Two computers connected via Skype. Sitting in front of one computer sits the artist's subject.
Sitting in front of the other computer is the artist himself with his handmade pinhole camera (constructed by him).
With his camera connected to the monitor on the computer, the artist is ready to photograph his subjects who are located almost anywhere in the world.

Through various network systems and social networks such as Skype and Facebook, Masaru Aikawa is able to venture into each of his subject's private space and capture their image.

Using out-of-date technology (analog pinhole camera) within the state-of-the art one (digital web camera), old and new intersects through time.

Masaru Aikawa's idea for this work began to take shape after the Tohoku earthquake on March 11, 2011.
It was at this time that the only means of communication available to many people in this disaster stricken region, were social networking tools such as Facebook.

In vast amount of information flowing through the Internet, frail and precious communication that once surely exited is kept as a record through this photographic imagery.

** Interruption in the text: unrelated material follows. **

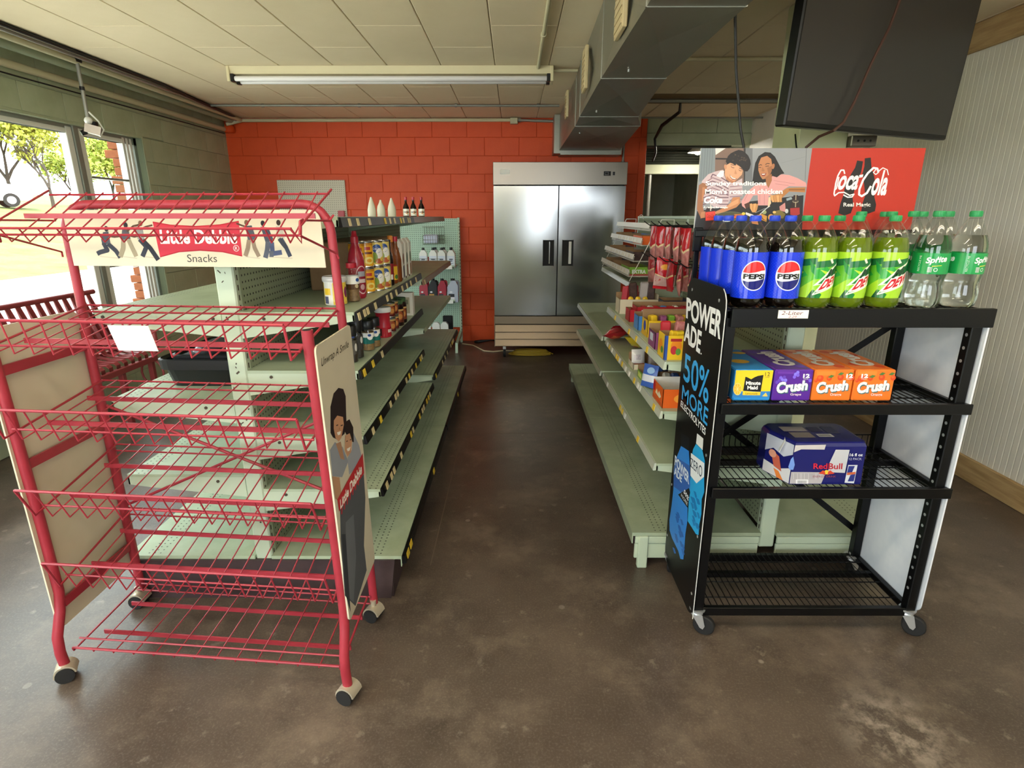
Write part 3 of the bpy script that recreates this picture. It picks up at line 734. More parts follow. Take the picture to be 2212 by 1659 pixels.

Year:2013 Technique:gelatin silver print  Size:194x345mm

pinhall camera system exhibition view

The other project on this system is called the Postcards.

Masaru Aikawa produced the Postcards by using a live camera situated across sightseeing spots around the world. When the right moment presents itself on the monitor, he captures the image with a pinhole camera that is attached directly over the web-cam. The people who appreciate the Postcards, the scenery which separated distantly and can be photographed only at the spot, are fulfilled of their curiosity.

Within this system he has created, photography is taken and exhibited simultaneously and diametrically; an intimate photograph of a friend or acquaintance, the other - landscape photography which can be viewed publicly over the Internet.